The 2012 William A. Douglass Prize in Europeanist Anthropology was awarded jointly to Masquerade and Postsocialism: Ritual and Cultural Dispossession in Bulgaria (Indiana University Press, 2011) by Gerald Creed (CUNY Graduate Center)
and to Casualties of Care: Immigration and the Politics of Humanitarianism in France (University of California Press, 2011), by Miriam Ticktin (The New School).
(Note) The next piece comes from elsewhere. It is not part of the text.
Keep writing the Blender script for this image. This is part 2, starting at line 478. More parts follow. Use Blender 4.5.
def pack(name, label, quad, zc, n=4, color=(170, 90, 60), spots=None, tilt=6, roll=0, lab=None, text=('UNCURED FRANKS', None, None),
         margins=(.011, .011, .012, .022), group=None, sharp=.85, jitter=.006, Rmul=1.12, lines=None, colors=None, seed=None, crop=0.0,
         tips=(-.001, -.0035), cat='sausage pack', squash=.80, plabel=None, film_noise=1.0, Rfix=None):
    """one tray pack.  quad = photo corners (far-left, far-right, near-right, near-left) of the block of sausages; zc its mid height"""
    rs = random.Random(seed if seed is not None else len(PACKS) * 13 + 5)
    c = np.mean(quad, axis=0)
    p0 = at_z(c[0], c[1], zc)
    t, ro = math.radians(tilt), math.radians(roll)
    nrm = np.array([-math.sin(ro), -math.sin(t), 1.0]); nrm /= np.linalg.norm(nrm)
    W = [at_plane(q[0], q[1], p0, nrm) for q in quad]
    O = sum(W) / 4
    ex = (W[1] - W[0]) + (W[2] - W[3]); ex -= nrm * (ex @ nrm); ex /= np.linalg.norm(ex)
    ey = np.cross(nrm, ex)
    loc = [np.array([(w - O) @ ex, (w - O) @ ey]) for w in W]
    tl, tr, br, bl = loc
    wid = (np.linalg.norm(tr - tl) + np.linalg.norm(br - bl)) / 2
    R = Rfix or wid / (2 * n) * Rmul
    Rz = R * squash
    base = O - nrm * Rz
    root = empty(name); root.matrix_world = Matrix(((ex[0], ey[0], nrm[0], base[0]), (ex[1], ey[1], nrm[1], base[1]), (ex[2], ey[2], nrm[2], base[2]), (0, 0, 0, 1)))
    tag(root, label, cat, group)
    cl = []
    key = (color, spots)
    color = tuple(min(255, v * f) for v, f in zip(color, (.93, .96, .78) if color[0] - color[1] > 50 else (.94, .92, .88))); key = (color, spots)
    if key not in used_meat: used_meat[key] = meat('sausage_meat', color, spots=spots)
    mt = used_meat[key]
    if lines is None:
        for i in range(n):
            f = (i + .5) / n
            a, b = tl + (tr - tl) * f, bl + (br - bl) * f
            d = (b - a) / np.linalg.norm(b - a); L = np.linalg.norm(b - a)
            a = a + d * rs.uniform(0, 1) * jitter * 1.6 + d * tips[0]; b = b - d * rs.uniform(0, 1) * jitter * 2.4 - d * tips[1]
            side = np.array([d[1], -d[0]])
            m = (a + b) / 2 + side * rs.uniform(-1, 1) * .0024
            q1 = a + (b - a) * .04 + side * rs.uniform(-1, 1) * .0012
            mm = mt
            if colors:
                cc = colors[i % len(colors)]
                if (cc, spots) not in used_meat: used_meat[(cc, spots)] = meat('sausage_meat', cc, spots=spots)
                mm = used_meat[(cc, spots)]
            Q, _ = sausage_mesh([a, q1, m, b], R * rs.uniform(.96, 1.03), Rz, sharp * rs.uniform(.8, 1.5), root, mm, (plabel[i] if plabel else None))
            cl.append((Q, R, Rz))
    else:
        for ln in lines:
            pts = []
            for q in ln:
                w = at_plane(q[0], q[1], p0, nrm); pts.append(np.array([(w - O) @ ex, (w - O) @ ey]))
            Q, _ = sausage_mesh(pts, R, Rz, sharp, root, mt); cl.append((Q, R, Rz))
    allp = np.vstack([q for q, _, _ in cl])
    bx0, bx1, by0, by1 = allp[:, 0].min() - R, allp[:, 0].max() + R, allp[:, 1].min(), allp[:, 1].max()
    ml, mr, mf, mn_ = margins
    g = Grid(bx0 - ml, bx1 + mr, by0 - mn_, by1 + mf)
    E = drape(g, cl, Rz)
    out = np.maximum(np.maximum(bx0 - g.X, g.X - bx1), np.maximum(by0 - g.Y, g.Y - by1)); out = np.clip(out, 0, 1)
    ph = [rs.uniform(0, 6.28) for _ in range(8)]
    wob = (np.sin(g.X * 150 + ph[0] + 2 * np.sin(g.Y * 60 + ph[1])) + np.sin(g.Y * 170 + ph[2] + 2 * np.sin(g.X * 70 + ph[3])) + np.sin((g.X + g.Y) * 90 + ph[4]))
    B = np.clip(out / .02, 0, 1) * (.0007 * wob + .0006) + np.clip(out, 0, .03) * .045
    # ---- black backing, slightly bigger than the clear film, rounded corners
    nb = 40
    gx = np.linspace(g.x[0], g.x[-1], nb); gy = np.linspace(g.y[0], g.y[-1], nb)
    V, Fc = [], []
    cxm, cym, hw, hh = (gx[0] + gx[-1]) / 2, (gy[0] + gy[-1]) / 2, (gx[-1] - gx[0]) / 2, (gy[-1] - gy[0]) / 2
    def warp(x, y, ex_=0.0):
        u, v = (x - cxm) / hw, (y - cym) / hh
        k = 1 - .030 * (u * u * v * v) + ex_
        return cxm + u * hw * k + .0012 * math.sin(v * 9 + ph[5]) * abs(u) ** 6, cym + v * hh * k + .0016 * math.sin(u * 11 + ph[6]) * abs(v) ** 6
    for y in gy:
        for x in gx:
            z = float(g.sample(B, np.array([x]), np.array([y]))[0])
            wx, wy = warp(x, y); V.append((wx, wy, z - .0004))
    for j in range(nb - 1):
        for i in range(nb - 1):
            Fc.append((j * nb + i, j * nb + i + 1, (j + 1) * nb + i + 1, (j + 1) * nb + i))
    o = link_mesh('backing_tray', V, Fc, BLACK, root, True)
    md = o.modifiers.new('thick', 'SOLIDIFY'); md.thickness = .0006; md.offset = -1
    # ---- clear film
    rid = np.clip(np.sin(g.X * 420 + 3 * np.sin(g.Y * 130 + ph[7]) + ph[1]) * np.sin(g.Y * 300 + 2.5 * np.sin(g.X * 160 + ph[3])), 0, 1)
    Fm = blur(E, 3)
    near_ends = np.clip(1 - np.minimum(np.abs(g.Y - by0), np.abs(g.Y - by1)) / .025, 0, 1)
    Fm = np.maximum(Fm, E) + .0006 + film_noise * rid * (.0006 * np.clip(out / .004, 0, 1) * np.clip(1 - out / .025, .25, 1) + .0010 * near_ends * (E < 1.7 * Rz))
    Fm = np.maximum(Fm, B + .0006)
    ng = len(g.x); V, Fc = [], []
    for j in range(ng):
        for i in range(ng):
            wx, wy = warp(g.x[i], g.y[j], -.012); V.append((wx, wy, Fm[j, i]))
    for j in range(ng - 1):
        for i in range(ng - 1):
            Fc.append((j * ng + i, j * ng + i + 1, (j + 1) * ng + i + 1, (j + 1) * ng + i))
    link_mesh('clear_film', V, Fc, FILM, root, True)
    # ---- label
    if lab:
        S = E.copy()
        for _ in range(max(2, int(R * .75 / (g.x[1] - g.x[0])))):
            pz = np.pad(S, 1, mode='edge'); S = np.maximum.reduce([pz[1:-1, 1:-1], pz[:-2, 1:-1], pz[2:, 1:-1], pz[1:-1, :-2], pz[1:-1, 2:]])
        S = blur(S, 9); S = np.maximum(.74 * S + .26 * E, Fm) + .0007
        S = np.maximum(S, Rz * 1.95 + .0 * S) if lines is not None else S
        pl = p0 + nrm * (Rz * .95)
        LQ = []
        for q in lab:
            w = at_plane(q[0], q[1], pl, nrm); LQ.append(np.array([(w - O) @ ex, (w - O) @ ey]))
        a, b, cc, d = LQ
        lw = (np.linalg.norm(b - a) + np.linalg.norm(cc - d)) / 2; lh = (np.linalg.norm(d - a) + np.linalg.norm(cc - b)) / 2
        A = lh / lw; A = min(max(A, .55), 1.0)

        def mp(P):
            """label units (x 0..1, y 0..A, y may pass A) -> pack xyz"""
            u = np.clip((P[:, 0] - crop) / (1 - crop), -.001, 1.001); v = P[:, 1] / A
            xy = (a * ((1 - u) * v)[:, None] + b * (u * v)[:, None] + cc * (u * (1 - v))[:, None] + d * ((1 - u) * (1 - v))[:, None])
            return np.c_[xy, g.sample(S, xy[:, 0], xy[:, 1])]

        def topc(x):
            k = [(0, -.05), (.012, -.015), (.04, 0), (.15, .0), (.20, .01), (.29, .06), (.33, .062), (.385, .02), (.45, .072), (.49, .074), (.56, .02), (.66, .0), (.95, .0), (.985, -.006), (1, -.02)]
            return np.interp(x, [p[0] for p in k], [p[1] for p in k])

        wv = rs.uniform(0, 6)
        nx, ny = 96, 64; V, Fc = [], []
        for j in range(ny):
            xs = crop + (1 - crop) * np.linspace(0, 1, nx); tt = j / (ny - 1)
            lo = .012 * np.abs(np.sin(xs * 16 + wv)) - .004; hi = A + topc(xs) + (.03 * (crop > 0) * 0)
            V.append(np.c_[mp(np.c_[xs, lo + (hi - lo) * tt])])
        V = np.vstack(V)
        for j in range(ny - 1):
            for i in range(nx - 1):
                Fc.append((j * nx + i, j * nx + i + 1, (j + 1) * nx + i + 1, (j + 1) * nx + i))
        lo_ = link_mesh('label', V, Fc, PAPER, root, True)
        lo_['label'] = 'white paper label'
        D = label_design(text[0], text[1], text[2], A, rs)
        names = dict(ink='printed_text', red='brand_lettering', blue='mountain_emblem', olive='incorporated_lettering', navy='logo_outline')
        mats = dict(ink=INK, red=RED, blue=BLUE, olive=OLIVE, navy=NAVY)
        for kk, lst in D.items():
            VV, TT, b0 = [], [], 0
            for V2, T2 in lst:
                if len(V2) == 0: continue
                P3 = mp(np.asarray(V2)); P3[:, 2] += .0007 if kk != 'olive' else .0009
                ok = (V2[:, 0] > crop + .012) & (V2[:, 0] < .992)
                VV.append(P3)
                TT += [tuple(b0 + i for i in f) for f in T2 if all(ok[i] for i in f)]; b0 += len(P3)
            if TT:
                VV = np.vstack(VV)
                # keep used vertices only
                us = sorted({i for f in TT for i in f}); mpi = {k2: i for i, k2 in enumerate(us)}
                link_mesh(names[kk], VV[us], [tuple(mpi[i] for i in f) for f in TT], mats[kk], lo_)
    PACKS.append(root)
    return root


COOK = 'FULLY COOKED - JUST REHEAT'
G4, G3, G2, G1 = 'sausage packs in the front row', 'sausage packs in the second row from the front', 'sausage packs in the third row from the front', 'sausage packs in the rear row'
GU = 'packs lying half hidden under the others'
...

Caroline Brettell (Southern Methodist University) and Andrea Smith (Lafayette College) served on the committee chaired by Jeffrey Cole.
The 2011 William A. Douglass Prize in Europeanist Anthropology was awarded to Kristen Ghodsee (Bowdoin College), for her book, Muslim Lives in Eastern Europe: Gender, Ethnicity, and the Transformation of Islam in Postsocialist Bulgaria (Princeton University Press, 2010). Caroline Brettell and Susan Carol Rogers served on the committee chaired by Jeffrey Cole.
The 2010 William A. Douglass Prize in Europeanist Anthropology winner was The Empire of Trauma: An Inquiry into the Condition of Victimhood (Princeton University Press, 2009) by Didier Fassin.
Honorable Mention for 2010 goes to: Bodies in the Bog and the Archaeological Imagination (University of Chicago Press, 2009) by Karin Sanders.
The 2009 William A. Douglass Prize in Europeanist Anthropology winner was Ruth Mandel (University College London) for Cosmopolitan Anxieties: Turkish Challenges to Citizenship and Belonging in Germany (Duke University Press, 2008).
The 2008 William A. Douglass Prize in Europeanist Anthropology was awarded to Catherine Wanner for Communities of the Converted: Ukrainians and Global Evangelism (Cornell University Press, 2007).
In 2007, two books were co-awardees: Defending the Border: Identity, Religion, and Modernity in the Republic of Georgia (Cornell University Press, 2006) by Mathijs Pelkmans (London School of Economics)
and Colonial Memory and Postcolonial Europe: Maltese Settlers in Algeria and France (Indiana University Press, 2006) by Andrea L. Smith (Lafayette College).
Previous winners include books authored by Sarah F. Green, Christopher Tilley, Katherine Verdery, Jenny Wright, and Marilyn Silverman.